Testing is important to mainstreaming the technology, says Will Shaler (’14), a systems engineer at Anduril Industries. Just like full-scale aircraft, drones must undergo hardware and software validation, bench testing, hardware-in-the-loop simulation and testing in safe environments, he says. Redundant systems and appropriate recovery modes are keys to mitigating failure, Shaler adds.
Joseph Marshall (’10), director of UAS flight operations at Zipline, agrees. “I look at the aircraft — even though they are smaller — and the crews monitoring them, no differently than I would a Boeing aircraft or Delta Air Lines flight crew. That is the mental model I use, because if we fail to maintain that mindset, safety will naturally be degraded.”
Policy Advancements
In the past five years, there have been a host of regulatory and policy changes at the national, regional and international levels in support of unmanned aircraft systems (UAS) integration, Hansell says.

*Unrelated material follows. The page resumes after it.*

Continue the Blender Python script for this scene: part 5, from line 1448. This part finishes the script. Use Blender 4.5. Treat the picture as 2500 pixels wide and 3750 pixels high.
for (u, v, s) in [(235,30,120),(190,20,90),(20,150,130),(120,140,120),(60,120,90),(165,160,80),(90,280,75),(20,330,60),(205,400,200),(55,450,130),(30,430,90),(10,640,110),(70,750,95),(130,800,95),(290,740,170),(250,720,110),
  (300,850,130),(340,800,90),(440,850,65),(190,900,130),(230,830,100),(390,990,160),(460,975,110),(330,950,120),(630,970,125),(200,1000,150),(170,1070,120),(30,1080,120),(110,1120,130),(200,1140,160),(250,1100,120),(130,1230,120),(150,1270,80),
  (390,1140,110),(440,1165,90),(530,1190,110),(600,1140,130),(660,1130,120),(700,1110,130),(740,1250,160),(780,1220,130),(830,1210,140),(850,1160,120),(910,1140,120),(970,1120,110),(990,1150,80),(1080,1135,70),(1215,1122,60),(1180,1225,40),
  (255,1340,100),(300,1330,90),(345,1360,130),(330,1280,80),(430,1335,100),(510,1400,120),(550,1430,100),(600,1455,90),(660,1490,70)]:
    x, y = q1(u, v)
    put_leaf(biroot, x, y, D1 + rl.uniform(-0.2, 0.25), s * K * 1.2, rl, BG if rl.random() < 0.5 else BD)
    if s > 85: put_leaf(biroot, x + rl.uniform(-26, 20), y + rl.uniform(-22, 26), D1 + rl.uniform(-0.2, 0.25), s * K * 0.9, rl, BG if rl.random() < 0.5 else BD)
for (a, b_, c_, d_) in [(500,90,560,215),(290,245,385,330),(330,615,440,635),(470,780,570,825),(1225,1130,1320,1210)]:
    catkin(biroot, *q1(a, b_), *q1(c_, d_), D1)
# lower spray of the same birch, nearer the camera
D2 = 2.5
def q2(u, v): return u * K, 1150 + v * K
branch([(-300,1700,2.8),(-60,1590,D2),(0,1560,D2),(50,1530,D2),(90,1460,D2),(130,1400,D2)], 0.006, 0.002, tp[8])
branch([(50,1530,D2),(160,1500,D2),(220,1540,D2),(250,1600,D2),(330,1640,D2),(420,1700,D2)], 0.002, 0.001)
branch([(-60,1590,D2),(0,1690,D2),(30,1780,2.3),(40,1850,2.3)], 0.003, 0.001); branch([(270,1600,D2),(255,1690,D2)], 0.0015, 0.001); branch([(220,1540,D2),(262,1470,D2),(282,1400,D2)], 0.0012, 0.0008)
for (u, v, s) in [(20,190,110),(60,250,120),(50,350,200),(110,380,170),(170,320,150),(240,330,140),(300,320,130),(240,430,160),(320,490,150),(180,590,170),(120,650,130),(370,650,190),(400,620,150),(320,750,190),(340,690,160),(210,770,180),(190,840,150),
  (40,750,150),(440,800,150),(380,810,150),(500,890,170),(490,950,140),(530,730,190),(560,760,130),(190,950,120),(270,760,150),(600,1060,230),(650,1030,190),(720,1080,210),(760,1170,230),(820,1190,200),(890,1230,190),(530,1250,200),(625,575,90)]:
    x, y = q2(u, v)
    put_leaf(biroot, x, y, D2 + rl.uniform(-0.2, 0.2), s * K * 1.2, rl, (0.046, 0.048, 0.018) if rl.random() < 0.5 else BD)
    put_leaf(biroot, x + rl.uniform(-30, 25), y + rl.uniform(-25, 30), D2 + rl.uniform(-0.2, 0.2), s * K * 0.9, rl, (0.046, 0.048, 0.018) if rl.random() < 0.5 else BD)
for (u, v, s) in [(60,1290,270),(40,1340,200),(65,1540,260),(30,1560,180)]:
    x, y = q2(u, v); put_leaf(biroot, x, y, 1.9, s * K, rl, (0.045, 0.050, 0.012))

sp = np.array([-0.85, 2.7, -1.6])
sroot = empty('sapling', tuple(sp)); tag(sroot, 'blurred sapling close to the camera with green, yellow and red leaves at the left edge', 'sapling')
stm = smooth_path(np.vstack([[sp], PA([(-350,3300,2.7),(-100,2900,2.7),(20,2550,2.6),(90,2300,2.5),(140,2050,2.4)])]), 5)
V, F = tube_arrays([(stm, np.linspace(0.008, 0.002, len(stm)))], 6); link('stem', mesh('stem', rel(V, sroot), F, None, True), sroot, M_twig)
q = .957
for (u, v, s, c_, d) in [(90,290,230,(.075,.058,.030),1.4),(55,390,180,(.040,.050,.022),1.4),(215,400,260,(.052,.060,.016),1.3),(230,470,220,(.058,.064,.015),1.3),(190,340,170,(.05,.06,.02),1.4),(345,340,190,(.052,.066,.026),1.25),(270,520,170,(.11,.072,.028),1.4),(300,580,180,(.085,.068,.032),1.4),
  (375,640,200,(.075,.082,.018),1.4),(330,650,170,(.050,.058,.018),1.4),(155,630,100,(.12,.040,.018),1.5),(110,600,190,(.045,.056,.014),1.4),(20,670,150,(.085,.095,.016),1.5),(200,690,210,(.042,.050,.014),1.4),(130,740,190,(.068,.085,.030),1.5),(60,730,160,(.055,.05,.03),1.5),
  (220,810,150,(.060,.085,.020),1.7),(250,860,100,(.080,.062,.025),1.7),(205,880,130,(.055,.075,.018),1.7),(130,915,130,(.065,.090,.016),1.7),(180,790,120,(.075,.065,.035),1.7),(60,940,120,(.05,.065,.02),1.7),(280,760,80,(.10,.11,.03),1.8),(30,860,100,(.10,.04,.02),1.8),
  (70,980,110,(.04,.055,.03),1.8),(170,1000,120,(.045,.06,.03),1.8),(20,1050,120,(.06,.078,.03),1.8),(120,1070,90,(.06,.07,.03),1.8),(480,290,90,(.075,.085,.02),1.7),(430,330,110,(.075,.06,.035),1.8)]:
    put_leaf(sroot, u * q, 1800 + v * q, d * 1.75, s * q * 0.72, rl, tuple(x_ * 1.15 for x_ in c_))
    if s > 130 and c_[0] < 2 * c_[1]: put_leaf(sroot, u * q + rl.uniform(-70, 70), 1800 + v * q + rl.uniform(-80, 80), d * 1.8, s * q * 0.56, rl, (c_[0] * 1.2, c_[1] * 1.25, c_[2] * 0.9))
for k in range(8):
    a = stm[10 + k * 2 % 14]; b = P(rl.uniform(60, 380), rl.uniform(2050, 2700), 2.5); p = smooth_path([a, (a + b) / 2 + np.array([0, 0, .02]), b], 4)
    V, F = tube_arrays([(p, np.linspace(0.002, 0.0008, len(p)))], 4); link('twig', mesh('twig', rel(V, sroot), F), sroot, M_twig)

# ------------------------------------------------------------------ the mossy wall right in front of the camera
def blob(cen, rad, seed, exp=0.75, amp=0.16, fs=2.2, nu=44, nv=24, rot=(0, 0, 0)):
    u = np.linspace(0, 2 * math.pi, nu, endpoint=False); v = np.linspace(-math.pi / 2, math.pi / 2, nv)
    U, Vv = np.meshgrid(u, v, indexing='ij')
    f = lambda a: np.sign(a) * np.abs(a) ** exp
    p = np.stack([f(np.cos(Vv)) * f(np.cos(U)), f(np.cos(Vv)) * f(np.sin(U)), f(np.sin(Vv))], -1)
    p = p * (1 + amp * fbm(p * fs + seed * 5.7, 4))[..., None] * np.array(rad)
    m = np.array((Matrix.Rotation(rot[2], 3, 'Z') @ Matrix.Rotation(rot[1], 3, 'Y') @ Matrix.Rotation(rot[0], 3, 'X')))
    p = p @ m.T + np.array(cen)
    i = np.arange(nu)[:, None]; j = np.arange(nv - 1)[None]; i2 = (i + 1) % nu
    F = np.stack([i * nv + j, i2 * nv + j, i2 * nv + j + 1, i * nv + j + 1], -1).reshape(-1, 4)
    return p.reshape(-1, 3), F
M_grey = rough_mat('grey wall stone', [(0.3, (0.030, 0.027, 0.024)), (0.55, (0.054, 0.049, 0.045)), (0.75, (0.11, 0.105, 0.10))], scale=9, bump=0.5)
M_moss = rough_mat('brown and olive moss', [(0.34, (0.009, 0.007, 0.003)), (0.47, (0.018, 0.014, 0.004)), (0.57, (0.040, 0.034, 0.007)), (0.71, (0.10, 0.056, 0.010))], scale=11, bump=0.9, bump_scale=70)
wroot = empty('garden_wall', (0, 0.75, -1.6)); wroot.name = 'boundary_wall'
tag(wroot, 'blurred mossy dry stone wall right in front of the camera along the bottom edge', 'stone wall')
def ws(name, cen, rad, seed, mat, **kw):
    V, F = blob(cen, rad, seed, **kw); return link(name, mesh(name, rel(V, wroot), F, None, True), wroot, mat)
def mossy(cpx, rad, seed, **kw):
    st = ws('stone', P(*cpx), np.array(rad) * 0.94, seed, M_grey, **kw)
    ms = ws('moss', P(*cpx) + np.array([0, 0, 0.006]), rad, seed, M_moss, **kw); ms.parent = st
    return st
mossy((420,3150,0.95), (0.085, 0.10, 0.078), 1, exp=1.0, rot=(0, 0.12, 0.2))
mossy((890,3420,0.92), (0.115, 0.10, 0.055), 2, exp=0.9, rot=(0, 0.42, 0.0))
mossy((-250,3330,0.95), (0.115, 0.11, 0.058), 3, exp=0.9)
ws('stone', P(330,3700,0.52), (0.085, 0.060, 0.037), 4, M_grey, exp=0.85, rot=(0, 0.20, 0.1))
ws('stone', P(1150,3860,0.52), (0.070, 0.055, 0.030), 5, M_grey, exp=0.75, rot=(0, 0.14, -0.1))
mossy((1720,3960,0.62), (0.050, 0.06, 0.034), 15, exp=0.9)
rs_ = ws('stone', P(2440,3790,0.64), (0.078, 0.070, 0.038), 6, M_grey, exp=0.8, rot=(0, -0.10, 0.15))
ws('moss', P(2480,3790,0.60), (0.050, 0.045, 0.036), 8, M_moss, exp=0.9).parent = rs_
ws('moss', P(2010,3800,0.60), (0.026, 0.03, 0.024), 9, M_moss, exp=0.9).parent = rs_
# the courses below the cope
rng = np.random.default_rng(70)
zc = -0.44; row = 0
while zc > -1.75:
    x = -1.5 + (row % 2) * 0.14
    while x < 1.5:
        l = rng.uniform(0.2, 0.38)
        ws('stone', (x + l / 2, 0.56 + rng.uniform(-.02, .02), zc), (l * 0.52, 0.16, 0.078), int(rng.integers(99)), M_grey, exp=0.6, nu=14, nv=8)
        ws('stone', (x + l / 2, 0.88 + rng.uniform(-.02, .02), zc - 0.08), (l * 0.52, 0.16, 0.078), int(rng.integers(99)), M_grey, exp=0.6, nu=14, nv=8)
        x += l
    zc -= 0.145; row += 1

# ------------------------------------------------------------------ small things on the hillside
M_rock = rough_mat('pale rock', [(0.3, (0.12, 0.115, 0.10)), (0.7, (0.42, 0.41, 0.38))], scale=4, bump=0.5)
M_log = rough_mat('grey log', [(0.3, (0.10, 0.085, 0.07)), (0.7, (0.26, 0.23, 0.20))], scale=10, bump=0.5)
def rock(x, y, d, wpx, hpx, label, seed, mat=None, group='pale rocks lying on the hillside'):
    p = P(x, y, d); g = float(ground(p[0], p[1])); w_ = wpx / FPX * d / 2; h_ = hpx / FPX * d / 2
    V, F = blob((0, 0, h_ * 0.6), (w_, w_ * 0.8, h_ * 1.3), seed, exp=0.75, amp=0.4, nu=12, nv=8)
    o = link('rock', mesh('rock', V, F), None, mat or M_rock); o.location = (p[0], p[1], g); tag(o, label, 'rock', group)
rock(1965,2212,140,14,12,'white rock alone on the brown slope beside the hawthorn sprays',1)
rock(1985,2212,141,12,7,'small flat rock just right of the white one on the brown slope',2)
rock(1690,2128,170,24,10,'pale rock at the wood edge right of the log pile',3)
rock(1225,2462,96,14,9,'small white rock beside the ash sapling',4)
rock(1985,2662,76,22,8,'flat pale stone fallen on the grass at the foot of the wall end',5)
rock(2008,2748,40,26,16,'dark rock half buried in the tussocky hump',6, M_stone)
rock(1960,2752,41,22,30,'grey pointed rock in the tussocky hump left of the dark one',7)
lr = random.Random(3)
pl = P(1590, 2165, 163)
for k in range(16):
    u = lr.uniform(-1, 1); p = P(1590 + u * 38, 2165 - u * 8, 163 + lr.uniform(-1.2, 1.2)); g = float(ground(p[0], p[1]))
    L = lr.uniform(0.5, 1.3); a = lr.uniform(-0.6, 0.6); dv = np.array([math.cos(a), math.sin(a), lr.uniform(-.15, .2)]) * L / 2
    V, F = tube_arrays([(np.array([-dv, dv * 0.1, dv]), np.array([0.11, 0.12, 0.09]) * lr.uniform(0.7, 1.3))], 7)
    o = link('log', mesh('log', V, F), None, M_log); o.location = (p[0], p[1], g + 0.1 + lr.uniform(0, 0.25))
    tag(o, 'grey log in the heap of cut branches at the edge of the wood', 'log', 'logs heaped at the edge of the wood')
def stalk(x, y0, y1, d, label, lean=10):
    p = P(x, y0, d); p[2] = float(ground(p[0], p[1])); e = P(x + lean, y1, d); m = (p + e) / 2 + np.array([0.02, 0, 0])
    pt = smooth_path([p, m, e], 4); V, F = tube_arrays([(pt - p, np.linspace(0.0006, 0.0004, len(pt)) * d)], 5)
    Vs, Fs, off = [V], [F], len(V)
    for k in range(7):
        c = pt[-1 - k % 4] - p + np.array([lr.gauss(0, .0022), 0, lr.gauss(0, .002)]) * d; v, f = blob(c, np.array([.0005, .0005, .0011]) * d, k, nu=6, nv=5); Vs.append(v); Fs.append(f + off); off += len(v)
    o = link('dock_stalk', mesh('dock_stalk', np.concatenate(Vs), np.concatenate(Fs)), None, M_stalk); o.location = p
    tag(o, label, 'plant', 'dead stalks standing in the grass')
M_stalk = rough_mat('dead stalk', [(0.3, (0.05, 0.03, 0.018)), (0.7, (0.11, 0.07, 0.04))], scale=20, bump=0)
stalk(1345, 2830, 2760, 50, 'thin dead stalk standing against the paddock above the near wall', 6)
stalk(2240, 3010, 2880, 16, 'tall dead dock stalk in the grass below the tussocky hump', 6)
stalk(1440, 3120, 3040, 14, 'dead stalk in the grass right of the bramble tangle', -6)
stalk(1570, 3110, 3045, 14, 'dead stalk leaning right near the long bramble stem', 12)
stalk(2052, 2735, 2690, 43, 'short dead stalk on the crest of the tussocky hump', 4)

Josh Olds (’11, ’15), president and co-founder of the Unmanned Safety Institute, says one such policy relates to operator certification. “Now it’s a matter of proving [each UAS type] is safe, through data compilation, building the safety ecosystem to ensure compliance under certification and existing regulation — or obtaining waivers from those that can’t be met — and implementing the plan.”
The Federal Aviation Administration took a step forward in December 2019 when it issued proposed rules for the remote identification of drones, says Sarah Nilsson (’03, ’06), an aviation and drone law attorney licensed in Arizona and an Embry-Riddle professor. The drone ID will be like a UAS license plate or digital signature, she explains.
“You would be made aware of traffic in your area and who is around you,” she says. “It is the foundation of air traffic control down the road.”
Going Public
Hansell says full-scale adoption and integration of UAS — and later urban air mobility (UAM) vehicles — into the national airspace will take time. “I think this will be a gradual change over years of gaining social acceptability, building consistent safety cases, partnering with forward-leaning regulators who are willing to take different risks in controlled environments, proving every day that it’s safe,” he says.
Olds agrees. Large-scale UAS and UAM integration will probably take a crawl, walk, run approach, he says. “The biggest hurdles to industry growth are public adoption, public perception and reliability.”